The huge American flag that dominated the space for the Fourth of July was from a photo he took of a flag on the side of a train locomotive in Iowa, for instance.

“And, of course, my brother-in-law Tim gives me a store flyer every week so I can add some weekly specials to the drawing,” the 1988 Blue Earth Area High School grad says. “Although Tim wonders if people only look at the drawing.”

There is another Anderson chalk drawing in the store, right above the produce specials. That one does not change, and has been there for a while.

And soon there will be another one, way up on the south wall of the store, in the produce aisle.

“I have the area primed on the wall and ready to be painted with chalkboard paint,” Anderson says. “But it won’t be changed weekly it will probably be the same for six months or so. Then maybe I will do another one on the meat wall, too.”

All because, he says, he truly enjoys doing it.
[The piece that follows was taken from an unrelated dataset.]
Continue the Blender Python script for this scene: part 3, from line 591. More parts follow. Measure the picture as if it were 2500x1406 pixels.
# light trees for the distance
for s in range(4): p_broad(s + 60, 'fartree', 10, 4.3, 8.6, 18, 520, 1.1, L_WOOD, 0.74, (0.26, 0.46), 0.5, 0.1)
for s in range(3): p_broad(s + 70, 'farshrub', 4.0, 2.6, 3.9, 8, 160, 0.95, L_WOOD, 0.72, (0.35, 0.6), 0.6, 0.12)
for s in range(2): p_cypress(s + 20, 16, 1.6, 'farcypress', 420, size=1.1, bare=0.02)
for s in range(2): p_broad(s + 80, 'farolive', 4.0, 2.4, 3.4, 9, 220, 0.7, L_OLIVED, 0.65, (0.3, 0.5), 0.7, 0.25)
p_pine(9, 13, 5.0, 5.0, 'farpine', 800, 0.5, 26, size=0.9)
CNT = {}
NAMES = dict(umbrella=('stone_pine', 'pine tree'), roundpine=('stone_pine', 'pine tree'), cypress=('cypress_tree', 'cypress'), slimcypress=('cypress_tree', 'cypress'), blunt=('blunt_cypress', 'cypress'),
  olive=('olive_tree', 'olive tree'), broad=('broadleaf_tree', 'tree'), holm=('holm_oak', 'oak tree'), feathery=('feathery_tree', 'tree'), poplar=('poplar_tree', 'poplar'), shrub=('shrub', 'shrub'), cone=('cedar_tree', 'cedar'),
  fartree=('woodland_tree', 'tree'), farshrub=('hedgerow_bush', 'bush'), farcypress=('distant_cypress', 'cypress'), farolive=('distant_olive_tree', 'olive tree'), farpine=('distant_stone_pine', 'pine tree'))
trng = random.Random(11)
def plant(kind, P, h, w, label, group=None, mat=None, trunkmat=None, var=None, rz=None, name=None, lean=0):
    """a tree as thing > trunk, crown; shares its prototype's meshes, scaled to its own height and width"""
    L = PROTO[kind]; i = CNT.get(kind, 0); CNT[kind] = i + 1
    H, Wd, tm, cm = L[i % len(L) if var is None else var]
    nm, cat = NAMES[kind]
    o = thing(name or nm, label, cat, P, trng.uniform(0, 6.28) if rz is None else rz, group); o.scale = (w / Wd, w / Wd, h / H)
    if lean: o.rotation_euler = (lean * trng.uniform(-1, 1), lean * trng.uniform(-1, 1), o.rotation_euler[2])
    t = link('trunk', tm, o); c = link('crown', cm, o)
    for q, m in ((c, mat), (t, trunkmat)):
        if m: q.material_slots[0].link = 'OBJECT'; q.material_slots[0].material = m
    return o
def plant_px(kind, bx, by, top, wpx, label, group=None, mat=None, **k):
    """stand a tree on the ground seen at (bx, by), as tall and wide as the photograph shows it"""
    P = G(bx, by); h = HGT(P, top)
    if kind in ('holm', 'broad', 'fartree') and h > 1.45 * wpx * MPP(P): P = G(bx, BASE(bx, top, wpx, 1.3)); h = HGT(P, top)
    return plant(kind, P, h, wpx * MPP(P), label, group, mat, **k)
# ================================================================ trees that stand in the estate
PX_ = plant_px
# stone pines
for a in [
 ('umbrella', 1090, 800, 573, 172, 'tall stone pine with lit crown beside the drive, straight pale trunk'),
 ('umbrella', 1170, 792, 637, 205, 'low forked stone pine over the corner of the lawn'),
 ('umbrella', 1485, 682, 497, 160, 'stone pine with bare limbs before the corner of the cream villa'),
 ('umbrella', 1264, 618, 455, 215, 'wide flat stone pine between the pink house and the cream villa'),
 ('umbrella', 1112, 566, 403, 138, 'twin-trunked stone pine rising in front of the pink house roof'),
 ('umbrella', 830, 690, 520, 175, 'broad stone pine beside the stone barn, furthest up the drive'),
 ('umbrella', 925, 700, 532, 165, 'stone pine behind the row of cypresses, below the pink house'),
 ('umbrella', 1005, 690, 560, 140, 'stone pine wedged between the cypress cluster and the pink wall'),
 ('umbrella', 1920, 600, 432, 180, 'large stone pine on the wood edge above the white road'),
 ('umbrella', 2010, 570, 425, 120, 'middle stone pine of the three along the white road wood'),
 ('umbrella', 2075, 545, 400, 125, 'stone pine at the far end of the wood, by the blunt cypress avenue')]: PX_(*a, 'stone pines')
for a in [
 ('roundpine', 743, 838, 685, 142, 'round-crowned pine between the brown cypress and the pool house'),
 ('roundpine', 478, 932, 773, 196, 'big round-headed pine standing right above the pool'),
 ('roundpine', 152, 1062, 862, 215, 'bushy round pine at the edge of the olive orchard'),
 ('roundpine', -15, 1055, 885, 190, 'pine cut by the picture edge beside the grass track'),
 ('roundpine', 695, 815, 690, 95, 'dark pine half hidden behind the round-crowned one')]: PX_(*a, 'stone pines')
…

“It’s fun,” he says. “And it is nice to hear all the comments about it. People seem to really like it.”

And is he planning on quitting it at some time? No, he says.

“I just plain enjoy it too much to quit,” he explains. “And since people like it, I will keep on doing it. You know, I never really thought it would be such a hit around town. It seems my drawing connects with people, which is pretty cool.”

It does seem to be something people want to check out each week when they go grocery shopping at Juba’s.

And, what is the plan for the drawing on the wall this coming week?

“I’m not sure yet,” Anderson says. “I guess you will just have to stop in on Monday morning and see what I came up with.”